Given problem:
What is the number of lines holding the word "scene"? Write that number and nothing else.

Information provided:

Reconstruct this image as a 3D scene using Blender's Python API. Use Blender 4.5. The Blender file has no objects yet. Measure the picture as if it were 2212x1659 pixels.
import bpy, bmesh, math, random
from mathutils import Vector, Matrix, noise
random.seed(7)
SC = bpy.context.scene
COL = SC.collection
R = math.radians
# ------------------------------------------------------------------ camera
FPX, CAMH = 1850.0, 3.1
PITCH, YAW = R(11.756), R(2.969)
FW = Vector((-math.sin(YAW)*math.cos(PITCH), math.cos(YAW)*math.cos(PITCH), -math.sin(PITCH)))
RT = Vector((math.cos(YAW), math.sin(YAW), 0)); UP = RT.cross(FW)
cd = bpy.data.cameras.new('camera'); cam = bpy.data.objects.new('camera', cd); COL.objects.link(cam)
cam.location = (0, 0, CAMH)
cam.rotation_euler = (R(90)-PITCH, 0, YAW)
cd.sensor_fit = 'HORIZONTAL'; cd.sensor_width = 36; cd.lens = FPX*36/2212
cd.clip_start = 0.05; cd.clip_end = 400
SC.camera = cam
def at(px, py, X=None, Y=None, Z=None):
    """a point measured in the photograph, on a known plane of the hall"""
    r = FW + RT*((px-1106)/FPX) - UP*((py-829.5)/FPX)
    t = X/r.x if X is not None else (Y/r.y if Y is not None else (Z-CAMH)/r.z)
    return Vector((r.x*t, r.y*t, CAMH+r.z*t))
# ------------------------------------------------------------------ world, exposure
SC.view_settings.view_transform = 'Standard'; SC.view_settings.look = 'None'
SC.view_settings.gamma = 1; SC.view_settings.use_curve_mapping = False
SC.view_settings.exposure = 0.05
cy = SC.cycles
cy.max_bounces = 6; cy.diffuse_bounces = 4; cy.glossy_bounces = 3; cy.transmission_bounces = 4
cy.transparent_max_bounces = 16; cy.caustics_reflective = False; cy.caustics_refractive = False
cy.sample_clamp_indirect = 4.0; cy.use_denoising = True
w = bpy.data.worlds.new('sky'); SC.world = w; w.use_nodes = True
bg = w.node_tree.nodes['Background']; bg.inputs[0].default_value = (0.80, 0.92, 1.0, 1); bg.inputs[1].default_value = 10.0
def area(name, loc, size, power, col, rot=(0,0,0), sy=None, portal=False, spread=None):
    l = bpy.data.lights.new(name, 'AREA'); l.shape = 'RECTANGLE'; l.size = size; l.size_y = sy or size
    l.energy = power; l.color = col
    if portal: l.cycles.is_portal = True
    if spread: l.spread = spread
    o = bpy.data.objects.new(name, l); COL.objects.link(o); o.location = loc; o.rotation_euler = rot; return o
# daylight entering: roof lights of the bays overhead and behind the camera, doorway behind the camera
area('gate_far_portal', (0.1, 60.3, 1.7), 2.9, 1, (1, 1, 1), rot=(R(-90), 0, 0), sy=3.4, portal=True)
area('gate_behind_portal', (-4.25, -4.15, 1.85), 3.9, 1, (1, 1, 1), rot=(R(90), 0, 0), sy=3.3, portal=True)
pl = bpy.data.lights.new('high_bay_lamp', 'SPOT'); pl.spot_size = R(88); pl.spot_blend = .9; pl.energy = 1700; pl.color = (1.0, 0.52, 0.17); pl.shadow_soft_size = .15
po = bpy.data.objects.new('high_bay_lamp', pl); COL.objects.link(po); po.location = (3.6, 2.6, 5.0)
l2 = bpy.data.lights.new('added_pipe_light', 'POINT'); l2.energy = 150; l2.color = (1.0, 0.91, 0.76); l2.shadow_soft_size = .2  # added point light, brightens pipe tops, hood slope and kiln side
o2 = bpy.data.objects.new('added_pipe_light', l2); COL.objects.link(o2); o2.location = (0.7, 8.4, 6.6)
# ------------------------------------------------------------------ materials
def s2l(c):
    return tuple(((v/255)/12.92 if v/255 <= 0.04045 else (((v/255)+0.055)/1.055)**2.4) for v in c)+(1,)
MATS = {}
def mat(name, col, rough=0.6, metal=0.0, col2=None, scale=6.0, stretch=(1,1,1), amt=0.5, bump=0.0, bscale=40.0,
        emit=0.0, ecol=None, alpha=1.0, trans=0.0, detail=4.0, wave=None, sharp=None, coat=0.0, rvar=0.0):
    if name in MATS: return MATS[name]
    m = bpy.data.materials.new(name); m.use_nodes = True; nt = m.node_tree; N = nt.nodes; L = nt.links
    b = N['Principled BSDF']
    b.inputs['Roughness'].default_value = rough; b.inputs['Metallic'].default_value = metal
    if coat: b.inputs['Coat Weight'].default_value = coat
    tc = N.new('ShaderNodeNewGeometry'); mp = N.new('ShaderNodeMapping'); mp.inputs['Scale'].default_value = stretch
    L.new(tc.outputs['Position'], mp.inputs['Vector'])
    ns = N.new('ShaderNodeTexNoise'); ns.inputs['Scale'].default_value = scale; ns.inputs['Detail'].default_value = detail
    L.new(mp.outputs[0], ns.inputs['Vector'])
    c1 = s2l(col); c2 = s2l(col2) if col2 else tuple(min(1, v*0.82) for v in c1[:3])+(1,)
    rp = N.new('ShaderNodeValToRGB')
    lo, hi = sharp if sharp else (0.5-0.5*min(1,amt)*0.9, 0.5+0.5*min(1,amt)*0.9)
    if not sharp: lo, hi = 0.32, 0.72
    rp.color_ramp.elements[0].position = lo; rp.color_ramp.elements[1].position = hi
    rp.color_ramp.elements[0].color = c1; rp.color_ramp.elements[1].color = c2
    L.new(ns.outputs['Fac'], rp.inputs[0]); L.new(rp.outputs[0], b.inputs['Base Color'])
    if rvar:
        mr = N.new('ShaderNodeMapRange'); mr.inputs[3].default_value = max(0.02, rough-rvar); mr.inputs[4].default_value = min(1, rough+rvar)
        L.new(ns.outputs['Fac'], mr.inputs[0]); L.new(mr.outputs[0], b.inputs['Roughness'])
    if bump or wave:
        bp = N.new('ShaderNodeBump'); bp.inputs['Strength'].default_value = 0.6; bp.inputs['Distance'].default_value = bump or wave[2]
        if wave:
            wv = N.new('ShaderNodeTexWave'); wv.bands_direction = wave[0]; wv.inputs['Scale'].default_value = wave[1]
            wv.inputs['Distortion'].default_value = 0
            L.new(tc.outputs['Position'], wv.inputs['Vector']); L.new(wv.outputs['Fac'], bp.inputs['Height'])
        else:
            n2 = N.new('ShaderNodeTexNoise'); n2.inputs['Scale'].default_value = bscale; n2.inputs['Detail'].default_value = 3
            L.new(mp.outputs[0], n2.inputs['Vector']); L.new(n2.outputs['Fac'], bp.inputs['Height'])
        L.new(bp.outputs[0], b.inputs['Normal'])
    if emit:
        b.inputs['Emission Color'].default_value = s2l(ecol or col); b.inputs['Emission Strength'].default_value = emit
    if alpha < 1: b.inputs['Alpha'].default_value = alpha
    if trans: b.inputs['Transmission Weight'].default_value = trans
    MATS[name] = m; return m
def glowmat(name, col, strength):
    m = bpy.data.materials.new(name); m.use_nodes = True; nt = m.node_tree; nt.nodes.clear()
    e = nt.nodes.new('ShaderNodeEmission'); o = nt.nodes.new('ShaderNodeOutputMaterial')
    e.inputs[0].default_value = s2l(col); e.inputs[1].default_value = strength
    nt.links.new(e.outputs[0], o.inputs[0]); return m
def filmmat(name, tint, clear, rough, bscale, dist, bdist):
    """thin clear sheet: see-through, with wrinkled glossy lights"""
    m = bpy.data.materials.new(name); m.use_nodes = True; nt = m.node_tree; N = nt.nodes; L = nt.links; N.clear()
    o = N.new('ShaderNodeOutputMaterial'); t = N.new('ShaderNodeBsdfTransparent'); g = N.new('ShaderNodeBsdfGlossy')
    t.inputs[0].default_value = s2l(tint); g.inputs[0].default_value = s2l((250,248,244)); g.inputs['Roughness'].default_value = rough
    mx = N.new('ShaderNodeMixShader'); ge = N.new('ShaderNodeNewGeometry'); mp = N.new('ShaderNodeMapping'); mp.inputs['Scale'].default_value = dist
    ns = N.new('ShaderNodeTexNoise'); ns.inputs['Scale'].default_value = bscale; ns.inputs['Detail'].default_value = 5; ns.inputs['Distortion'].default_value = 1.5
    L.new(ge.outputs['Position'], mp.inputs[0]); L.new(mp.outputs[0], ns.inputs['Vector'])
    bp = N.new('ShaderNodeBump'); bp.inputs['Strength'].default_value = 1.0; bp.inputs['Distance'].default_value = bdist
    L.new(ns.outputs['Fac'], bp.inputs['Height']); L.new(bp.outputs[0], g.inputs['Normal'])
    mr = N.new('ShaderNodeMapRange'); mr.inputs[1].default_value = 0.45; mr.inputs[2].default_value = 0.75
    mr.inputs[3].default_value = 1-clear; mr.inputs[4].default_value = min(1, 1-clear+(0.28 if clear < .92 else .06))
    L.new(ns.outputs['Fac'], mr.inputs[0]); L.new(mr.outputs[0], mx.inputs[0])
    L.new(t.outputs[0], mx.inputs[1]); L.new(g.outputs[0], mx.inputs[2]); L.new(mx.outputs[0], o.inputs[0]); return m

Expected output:
2